● Problem
Find the line containing "The Blender Python" and copy it exactly, along with every line after it up to and including the line containing "-.147)], .5875, .0028, mat='ribw')". Copy nothing else.

(Extracted data entries)
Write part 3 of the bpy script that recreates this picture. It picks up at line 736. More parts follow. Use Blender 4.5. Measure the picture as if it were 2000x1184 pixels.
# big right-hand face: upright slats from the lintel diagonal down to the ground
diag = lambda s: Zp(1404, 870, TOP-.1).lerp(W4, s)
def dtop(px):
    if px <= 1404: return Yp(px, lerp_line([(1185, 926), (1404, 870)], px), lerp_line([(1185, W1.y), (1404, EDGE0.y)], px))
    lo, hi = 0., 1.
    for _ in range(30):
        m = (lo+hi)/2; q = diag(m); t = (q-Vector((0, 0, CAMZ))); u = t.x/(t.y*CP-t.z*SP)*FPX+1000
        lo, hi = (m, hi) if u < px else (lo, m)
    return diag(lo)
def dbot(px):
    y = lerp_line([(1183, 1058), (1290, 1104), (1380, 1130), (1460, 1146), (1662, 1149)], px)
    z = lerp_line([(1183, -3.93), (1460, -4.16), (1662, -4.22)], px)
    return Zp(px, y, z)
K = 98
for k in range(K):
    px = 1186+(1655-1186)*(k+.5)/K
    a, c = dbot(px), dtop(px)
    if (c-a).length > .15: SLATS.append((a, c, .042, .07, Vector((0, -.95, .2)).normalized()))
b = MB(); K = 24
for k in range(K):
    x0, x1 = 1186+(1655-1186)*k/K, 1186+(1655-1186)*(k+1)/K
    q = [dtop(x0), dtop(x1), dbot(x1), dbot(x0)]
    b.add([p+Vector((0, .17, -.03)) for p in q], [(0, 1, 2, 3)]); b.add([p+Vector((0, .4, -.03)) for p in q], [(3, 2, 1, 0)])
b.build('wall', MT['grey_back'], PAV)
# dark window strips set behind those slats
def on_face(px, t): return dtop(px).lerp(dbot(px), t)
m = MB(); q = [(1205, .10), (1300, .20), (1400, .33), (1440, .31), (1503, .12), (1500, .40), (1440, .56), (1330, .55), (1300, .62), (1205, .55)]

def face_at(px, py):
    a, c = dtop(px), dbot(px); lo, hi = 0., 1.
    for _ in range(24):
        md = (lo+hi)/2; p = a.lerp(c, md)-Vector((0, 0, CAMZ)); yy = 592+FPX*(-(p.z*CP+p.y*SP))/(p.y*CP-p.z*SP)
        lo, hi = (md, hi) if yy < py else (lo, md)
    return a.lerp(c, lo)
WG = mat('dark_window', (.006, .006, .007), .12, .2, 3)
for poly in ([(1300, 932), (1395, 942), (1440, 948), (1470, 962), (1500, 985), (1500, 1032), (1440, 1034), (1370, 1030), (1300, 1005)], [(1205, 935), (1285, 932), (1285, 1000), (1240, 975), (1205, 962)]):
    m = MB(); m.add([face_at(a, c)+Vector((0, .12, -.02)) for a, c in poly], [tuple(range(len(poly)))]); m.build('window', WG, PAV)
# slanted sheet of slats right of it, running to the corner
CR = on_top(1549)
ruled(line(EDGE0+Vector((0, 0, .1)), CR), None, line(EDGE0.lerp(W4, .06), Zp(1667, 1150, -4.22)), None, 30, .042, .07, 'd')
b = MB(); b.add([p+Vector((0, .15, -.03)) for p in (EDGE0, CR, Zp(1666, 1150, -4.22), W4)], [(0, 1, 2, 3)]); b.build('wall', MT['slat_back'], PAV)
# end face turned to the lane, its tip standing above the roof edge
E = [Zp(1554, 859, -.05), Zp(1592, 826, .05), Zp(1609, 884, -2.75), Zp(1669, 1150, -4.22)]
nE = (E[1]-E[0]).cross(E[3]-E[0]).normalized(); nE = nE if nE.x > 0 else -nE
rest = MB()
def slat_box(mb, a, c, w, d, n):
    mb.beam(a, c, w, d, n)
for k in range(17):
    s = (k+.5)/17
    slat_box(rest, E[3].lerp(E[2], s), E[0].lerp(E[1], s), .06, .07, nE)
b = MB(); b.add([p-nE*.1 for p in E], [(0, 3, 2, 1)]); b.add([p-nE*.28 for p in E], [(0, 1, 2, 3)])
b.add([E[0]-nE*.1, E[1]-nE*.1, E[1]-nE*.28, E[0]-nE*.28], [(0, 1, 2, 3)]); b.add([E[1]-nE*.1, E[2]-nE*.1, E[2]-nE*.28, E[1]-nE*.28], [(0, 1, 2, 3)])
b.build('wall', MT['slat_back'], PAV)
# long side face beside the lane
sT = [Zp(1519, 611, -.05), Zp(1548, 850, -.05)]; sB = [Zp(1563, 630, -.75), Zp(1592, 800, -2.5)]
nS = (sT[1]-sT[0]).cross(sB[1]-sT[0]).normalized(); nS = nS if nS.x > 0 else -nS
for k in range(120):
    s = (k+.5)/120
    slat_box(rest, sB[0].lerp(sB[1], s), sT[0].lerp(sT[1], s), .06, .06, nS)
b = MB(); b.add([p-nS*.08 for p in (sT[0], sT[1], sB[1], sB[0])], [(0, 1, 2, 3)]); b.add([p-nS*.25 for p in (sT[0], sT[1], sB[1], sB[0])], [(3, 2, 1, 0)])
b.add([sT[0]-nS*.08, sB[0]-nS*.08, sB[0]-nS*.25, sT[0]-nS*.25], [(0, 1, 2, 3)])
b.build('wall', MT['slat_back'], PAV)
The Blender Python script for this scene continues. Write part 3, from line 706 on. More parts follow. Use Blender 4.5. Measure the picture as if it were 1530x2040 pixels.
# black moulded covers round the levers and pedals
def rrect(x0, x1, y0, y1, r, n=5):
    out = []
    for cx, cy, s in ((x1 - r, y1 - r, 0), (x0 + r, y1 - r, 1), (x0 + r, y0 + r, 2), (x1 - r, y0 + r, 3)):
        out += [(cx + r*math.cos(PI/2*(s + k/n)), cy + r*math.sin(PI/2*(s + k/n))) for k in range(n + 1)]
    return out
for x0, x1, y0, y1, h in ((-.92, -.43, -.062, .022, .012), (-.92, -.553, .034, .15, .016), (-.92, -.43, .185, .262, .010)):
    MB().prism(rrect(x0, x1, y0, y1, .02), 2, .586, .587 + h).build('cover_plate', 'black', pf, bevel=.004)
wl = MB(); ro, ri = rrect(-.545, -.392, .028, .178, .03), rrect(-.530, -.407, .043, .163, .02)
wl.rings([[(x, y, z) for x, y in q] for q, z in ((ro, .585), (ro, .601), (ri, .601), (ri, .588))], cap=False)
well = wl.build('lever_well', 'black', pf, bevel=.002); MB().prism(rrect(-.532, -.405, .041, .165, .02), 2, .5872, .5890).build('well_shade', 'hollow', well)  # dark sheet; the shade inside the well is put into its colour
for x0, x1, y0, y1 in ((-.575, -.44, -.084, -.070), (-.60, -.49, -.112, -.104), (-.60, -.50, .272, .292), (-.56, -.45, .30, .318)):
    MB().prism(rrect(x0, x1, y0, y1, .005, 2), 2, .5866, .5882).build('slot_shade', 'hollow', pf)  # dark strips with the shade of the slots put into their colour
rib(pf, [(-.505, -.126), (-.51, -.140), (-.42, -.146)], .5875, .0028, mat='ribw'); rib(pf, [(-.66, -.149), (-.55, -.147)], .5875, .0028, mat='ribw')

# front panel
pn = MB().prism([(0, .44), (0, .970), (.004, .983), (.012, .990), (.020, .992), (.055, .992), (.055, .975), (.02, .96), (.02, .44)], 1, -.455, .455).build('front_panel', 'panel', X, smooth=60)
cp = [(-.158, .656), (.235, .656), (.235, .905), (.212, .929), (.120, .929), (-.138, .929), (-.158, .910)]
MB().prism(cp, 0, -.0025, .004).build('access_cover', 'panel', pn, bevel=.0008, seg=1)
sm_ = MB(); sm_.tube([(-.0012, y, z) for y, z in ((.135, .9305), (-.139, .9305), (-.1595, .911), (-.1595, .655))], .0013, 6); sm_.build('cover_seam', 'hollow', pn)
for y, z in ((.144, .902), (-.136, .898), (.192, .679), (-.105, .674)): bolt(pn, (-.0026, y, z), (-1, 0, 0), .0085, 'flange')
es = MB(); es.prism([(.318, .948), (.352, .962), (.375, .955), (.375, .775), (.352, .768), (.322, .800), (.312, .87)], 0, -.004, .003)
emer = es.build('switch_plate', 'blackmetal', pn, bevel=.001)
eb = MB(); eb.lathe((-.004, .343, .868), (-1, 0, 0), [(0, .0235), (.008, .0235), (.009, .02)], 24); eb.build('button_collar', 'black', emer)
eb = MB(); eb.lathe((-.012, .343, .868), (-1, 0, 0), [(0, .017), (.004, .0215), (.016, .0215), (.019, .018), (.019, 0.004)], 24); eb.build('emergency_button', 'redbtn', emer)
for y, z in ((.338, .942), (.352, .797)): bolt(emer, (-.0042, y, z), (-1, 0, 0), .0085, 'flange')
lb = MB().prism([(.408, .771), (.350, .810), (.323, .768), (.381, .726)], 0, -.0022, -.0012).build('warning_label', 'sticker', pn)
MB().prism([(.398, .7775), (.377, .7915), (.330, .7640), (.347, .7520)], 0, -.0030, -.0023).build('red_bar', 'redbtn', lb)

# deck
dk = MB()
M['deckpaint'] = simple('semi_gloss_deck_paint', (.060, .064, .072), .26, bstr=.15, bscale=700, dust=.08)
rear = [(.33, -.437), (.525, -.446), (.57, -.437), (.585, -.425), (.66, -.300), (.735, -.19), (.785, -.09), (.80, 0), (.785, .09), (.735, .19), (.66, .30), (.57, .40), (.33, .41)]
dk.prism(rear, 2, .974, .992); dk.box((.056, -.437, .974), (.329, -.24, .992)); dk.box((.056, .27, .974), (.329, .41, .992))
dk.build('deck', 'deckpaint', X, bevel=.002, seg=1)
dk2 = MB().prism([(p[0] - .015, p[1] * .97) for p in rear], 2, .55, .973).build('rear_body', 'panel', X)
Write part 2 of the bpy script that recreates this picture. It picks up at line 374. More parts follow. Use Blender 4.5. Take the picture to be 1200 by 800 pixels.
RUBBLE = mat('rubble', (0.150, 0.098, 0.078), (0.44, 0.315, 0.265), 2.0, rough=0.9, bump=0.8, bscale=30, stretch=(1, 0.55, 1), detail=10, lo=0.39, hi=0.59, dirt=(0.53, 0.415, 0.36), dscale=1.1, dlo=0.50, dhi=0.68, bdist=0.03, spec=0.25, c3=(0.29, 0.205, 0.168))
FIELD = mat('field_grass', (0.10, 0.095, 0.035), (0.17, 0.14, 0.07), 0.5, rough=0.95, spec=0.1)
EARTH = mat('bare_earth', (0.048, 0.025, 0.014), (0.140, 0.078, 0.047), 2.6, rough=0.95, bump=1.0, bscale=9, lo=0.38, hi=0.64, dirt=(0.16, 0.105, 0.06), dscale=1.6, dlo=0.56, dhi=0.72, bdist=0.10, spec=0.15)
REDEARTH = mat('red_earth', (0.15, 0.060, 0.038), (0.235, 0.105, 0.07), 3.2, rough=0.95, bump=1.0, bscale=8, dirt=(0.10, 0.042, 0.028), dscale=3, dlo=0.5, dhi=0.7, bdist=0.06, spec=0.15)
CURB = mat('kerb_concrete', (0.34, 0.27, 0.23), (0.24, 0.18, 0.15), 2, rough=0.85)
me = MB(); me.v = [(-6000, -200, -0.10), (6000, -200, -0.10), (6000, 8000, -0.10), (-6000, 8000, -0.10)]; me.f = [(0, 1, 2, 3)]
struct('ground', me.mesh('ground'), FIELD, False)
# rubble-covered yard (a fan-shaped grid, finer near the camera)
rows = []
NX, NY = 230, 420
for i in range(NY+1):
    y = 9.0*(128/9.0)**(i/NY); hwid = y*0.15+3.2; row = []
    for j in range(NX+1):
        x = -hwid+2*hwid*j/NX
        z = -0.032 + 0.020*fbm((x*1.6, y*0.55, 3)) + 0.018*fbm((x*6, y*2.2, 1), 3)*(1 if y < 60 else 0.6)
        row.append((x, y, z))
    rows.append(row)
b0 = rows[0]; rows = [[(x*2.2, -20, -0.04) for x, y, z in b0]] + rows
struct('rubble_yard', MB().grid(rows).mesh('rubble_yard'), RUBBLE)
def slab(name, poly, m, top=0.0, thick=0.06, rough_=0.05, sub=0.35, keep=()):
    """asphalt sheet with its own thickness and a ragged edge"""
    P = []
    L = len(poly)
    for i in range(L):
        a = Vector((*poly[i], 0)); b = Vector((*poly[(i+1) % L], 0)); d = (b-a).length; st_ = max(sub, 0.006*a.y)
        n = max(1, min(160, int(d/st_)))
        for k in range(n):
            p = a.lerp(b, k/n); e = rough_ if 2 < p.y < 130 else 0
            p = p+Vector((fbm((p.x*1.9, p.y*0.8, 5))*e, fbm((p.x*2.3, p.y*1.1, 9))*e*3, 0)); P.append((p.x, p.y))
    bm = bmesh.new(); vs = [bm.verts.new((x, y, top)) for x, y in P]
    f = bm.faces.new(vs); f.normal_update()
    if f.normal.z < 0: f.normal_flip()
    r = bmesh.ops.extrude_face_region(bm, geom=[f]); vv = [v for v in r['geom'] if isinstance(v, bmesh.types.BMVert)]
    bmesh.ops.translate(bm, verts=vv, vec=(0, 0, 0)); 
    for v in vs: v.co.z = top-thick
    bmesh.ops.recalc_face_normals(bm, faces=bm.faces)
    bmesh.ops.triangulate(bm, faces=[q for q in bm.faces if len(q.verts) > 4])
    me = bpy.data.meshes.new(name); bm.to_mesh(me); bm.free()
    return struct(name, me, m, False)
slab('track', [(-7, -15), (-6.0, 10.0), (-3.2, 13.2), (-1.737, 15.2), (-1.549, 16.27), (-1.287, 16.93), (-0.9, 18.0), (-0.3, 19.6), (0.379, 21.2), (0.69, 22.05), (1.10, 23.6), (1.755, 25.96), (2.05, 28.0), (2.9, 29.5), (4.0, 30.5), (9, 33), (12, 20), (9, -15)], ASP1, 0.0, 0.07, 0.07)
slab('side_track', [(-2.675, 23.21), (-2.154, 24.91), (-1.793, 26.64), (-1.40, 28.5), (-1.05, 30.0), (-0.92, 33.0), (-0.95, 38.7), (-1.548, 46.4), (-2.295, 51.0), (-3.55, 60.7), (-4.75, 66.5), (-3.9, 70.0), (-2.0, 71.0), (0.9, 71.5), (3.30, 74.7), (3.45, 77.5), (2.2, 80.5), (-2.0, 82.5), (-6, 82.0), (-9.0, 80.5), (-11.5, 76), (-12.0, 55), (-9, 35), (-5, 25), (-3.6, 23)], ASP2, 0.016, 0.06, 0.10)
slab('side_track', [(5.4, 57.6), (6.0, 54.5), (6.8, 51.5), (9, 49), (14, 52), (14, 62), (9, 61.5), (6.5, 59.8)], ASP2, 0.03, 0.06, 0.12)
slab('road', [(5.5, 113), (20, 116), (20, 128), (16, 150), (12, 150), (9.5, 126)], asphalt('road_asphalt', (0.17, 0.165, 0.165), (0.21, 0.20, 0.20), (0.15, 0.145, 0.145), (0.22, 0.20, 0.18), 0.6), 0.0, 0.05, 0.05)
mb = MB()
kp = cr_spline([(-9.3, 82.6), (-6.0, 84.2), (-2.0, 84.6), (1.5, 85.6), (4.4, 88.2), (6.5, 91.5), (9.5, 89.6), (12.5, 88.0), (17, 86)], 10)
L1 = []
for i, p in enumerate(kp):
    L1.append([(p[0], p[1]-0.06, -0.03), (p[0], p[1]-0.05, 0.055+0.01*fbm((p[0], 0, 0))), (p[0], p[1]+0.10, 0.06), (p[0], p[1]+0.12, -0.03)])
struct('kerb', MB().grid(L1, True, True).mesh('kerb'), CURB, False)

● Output
The Blender Python script for this scene continues. Write part 3, from line 706 on. More parts follow. Use Blender 4.5. Measure the picture as if it were 1530x2040 pixels.
# black moulded covers round the levers and pedals
def rrect(x0, x1, y0, y1, r, n=5):
    out = []
    for cx, cy, s in ((x1 - r, y1 - r, 0), (x0 + r, y1 - r, 1), (x0 + r, y0 + r, 2), (x1 - r, y0 + r, 3)):
        out += [(cx + r*math.cos(PI/2*(s + k/n)), cy + r*math.sin(PI/2*(s + k/n))) for k in range(n + 1)]
    return out
for x0, x1, y0, y1, h in ((-.92, -.43, -.062, .022, .012), (-.92, -.553, .034, .15, .016), (-.92, -.43, .185, .262, .010)):
    MB().prism(rrect(x0, x1, y0, y1, .02), 2, .586, .587 + h).build('cover_plate', 'black', pf, bevel=.004)
wl = MB(); ro, ri = rrect(-.545, -.392, .028, .178, .03), rrect(-.530, -.407, .043, .163, .02)
wl.rings([[(x, y, z) for x, y in q] for q, z in ((ro, .585), (ro, .601), (ri, .601), (ri, .588))], cap=False)
well = wl.build('lever_well', 'black', pf, bevel=.002); MB().prism(rrect(-.532, -.405, .041, .165, .02), 2, .5872, .5890).build('well_shade', 'hollow', well)  # dark sheet; the shade inside the well is put into its colour
for x0, x1, y0, y1 in ((-.575, -.44, -.084, -.070), (-.60, -.49, -.112, -.104), (-.60, -.50, .272, .292), (-.56, -.45, .30, .318)):
    MB().prism(rrect(x0, x1, y0, y1, .005, 2), 2, .5866, .5882).build('slot_shade', 'hollow', pf)  # dark strips with the shade of the slots put into their colour
rib(pf, [(-.505, -.126), (-.51, -.140), (-.42, -.146)], .5875, .0028, mat='ribw'); rib(pf, [(-.66, -.149), (-.55, -.147)], .5875, .0028, mat='ribw')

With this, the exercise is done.